* _Set problem_: Report how many lines below contain the word "this", and give only that number.

* _Source material_:
▼▼▼

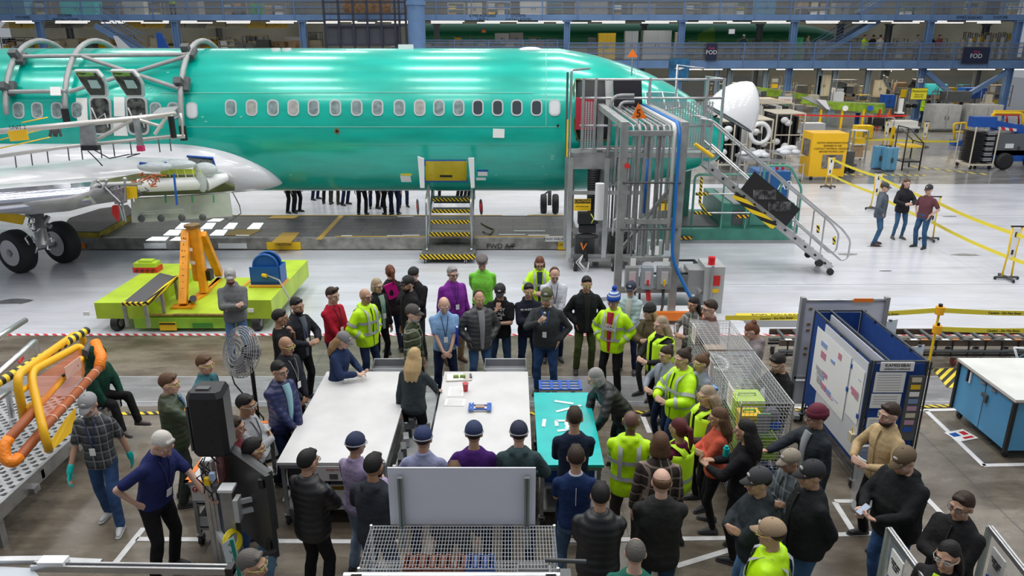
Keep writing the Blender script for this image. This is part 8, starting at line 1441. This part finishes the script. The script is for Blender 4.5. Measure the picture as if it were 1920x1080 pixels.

▲▲▲
▼▼▼

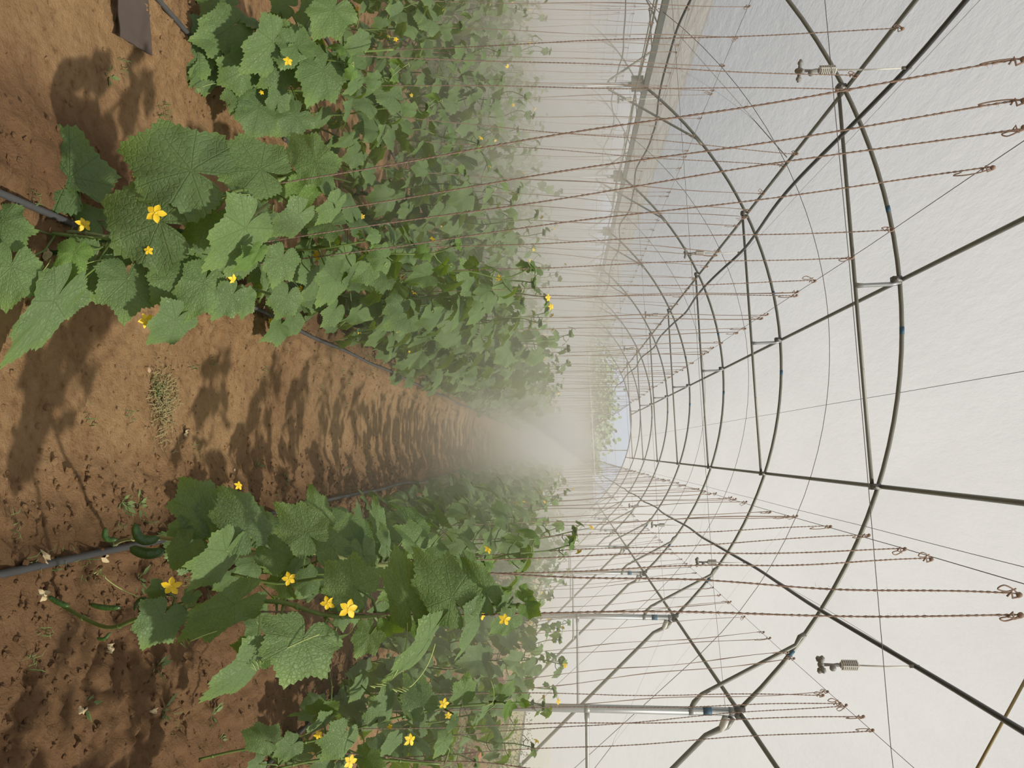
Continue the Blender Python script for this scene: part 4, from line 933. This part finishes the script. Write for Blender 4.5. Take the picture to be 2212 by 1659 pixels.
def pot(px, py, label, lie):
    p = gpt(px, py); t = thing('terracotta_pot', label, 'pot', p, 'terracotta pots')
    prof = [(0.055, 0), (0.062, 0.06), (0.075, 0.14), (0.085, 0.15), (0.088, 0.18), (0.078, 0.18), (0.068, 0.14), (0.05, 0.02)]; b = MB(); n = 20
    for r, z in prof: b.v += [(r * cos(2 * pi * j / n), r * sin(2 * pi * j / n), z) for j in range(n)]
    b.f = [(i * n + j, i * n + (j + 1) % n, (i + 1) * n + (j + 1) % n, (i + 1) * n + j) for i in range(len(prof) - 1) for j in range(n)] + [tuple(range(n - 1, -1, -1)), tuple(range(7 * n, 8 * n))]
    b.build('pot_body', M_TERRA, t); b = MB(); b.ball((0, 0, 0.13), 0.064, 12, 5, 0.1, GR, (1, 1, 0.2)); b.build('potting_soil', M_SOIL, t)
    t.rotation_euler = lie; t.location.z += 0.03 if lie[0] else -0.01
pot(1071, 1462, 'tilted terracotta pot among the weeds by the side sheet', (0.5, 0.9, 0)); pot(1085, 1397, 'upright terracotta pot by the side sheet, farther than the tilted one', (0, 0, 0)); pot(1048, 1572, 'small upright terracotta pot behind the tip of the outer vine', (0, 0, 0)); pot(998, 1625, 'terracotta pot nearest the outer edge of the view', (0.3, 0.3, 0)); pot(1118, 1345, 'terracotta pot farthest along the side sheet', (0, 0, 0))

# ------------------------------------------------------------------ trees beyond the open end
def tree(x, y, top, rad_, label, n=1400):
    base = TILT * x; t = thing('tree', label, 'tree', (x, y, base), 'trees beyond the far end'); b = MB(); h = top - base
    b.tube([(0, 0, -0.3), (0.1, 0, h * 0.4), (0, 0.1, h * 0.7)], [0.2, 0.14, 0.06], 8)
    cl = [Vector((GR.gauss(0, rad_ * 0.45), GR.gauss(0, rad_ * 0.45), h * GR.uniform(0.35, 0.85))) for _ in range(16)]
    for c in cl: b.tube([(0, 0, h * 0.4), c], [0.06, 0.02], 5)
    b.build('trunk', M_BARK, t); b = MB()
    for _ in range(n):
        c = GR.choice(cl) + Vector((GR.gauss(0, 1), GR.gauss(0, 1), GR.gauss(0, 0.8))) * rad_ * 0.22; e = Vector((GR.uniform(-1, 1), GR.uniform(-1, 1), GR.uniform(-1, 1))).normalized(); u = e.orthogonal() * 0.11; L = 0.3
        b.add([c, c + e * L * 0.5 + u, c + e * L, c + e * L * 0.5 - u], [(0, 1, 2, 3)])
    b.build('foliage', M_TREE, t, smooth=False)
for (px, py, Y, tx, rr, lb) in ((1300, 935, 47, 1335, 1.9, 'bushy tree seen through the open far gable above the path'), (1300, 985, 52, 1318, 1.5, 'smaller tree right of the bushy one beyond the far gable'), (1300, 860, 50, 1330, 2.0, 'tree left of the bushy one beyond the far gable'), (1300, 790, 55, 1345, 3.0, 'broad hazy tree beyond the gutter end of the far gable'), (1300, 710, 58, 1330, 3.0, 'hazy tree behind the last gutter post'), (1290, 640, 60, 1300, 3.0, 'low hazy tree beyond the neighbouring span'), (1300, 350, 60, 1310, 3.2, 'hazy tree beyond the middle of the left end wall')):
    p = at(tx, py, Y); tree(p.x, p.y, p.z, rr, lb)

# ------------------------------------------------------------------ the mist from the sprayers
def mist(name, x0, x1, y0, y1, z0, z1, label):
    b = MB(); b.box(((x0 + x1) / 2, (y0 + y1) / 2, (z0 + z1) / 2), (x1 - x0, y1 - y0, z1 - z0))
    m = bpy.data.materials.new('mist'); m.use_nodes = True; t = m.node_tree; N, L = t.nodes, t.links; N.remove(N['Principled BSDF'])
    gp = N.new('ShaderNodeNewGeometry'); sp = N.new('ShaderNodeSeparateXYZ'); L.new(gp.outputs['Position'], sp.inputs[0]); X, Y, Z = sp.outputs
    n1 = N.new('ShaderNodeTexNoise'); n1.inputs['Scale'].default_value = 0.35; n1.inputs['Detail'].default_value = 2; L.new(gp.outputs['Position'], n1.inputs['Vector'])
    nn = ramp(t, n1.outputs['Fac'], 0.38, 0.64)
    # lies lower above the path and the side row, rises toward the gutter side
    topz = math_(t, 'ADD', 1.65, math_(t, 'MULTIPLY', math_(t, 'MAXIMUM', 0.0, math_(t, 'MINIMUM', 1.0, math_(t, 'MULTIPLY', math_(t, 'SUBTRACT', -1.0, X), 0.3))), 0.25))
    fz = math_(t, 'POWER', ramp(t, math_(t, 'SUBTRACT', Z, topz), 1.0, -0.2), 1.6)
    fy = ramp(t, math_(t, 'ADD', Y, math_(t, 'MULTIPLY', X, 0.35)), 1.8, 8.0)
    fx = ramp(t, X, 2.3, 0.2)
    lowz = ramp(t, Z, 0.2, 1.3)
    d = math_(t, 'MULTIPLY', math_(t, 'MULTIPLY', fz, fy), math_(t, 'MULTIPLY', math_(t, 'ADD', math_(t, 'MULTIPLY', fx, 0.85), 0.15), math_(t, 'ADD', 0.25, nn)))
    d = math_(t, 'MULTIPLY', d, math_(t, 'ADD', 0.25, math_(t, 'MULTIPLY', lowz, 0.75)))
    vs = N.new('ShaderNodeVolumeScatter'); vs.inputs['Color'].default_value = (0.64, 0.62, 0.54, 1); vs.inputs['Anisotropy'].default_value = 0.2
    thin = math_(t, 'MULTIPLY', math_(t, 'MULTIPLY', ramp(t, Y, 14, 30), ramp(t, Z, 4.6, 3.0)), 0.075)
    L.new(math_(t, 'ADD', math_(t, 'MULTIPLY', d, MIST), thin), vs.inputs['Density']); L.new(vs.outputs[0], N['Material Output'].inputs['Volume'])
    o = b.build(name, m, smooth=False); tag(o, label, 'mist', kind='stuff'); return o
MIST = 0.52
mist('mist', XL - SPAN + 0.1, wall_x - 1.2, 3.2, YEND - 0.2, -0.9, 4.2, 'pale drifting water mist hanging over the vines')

▲▲▲

* _Answer in full_: 2